• Data extract:
* * *
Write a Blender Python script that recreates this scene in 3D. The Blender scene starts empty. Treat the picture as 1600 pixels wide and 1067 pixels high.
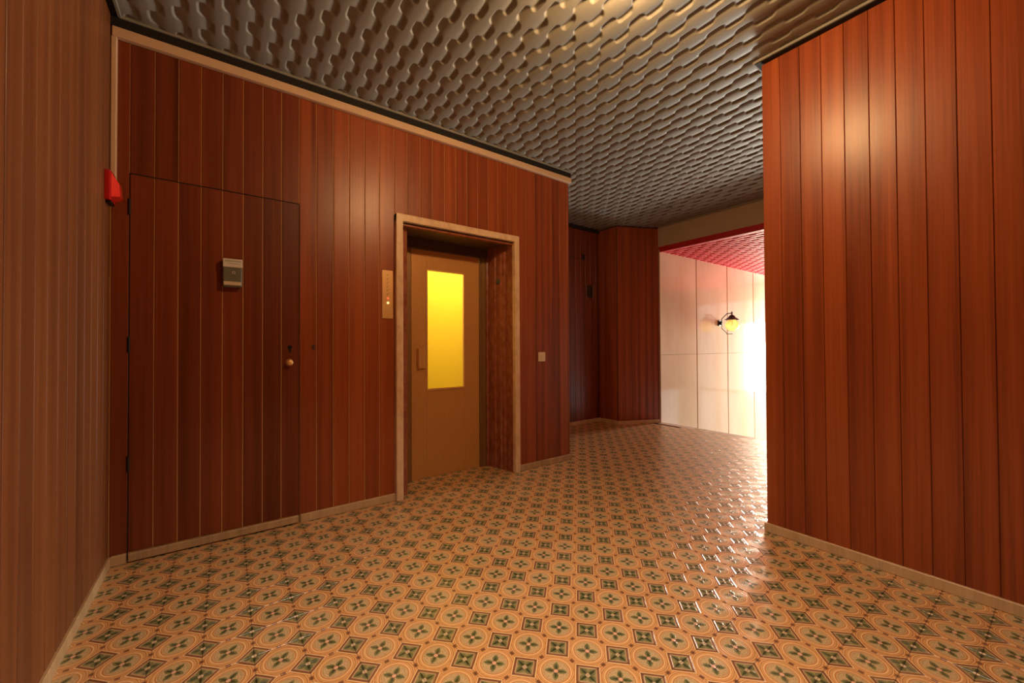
import bpy, math, random
import numpy as np
from mathutils import Matrix, Vector
random.seed(7)
S = bpy.context.scene
COL = S.collection

# ------------------------------------------------------------------ camera
F_PX = 624.32
YAW, PITCH, ROLL = math.radians(54.16), math.radians(0.6753), math.radians(-0.2888)
cf = Vector((math.cos(YAW)*math.cos(PITCH), math.sin(YAW)*math.cos(PITCH), math.sin(PITCH)))
cr = Vector((math.sin(YAW), -math.cos(YAW), 0))
cu = cr.cross(cf)
cr2 = cr*math.cos(ROLL)+cu*math.sin(ROLL)
cu2 = -cr*math.sin(ROLL)+cu*math.cos(ROLL)
CAM = Vector((0, 0, 1.2))
cd = bpy.data.cameras.new('camera')
cam = bpy.data.objects.new('camera', cd)
COL.objects.link(cam)
cd.sensor_width = 36.0
cd.lens = 36.0*F_PX/1600.0
cd.clip_start = 0.02
M = Matrix((cr2, cu2, -cf)).transposed().to_4x4()
M.translation = CAM
cam.matrix_world = M
S.camera = cam

# ------------------------------------------------------------------ exposure, world, daylight
S.view_settings.view_transform = 'Standard'
S.view_settings.look = 'None'
S.view_settings.gamma = 1.0
S.view_settings.use_curve_mapping = False
S.view_settings.exposure = 0.0
SKY = 1.5
DAY = 800.0
LAMP = 580.0
FRONT = 34.0
CAB = 13.0
w = bpy.data.worlds.new('world')
S.world = w
w.use_nodes = True
bg = w.node_tree.nodes['Background']
bg.inputs[0].default_value = (1.0, 0.97, 0.92, 1)
bg.inputs[1].default_value = SKY


def area_light(name, loc, direction, sx, sy, power, color):
    l = bpy.data.lights.new(name, 'AREA')
    l.shape = 'RECTANGLE'
    l.size, l.size_y = sx, sy
    l.energy = power
    l.color = color
    o = bpy.data.objects.new(name, l)
    COL.objects.link(o)
    o.location = loc
    o.rotation_euler = Vector(direction).to_track_quat('-Z', 'Y').to_euler()
    return o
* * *
• Set task: Repeat the material above in full and unchanged, minus its images.

• Reply:
Write a Blender Python script that recreates this scene in 3D. The Blender scene starts empty. Treat the picture as 1600 pixels wide and 1067 pixels high.
import bpy, math, random
import numpy as np
from mathutils import Matrix, Vector
random.seed(7)
S = bpy.context.scene
COL = S.collection

# ------------------------------------------------------------------ camera
F_PX = 624.32
YAW, PITCH, ROLL = math.radians(54.16), math.radians(0.6753), math.radians(-0.2888)
cf = Vector((math.cos(YAW)*math.cos(PITCH), math.sin(YAW)*math.cos(PITCH), math.sin(PITCH)))
cr = Vector((math.sin(YAW), -math.cos(YAW), 0))
cu = cr.cross(cf)
cr2 = cr*math.cos(ROLL)+cu*math.sin(ROLL)
cu2 = -cr*math.sin(ROLL)+cu*math.cos(ROLL)
CAM = Vector((0, 0, 1.2))
cd = bpy.data.cameras.new('camera')
cam = bpy.data.objects.new('camera', cd)
COL.objects.link(cam)
cd.sensor_width = 36.0
cd.lens = 36.0*F_PX/1600.0
cd.clip_start = 0.02
M = Matrix((cr2, cu2, -cf)).transposed().to_4x4()
M.translation = CAM
cam.matrix_world = M
S.camera = cam

# ------------------------------------------------------------------ exposure, world, daylight
S.view_settings.view_transform = 'Standard'
S.view_settings.look = 'None'
S.view_settings.gamma = 1.0
S.view_settings.use_curve_mapping = False
S.view_settings.exposure = 0.0
SKY = 1.5
DAY = 800.0
LAMP = 580.0
FRONT = 34.0
CAB = 13.0
w = bpy.data.worlds.new('world')
S.world = w
w.use_nodes = True
bg = w.node_tree.nodes['Background']
bg.inputs[0].default_value = (1.0, 0.97, 0.92, 1)
bg.inputs[1].default_value = SKY


def area_light(name, loc, direction, sx, sy, power, color):
    l = bpy.data.lights.new(name, 'AREA')
    l.shape = 'RECTANGLE'
    l.size, l.size_y = sx, sy
    l.energy = power
    l.color = color
    o = bpy.data.objects.new(name, l)
    COL.objects.link(o)
    o.location = loc
    o.rotation_euler = Vector(direction).to_track_quat('-Z', 'Y').to_euler()
    return o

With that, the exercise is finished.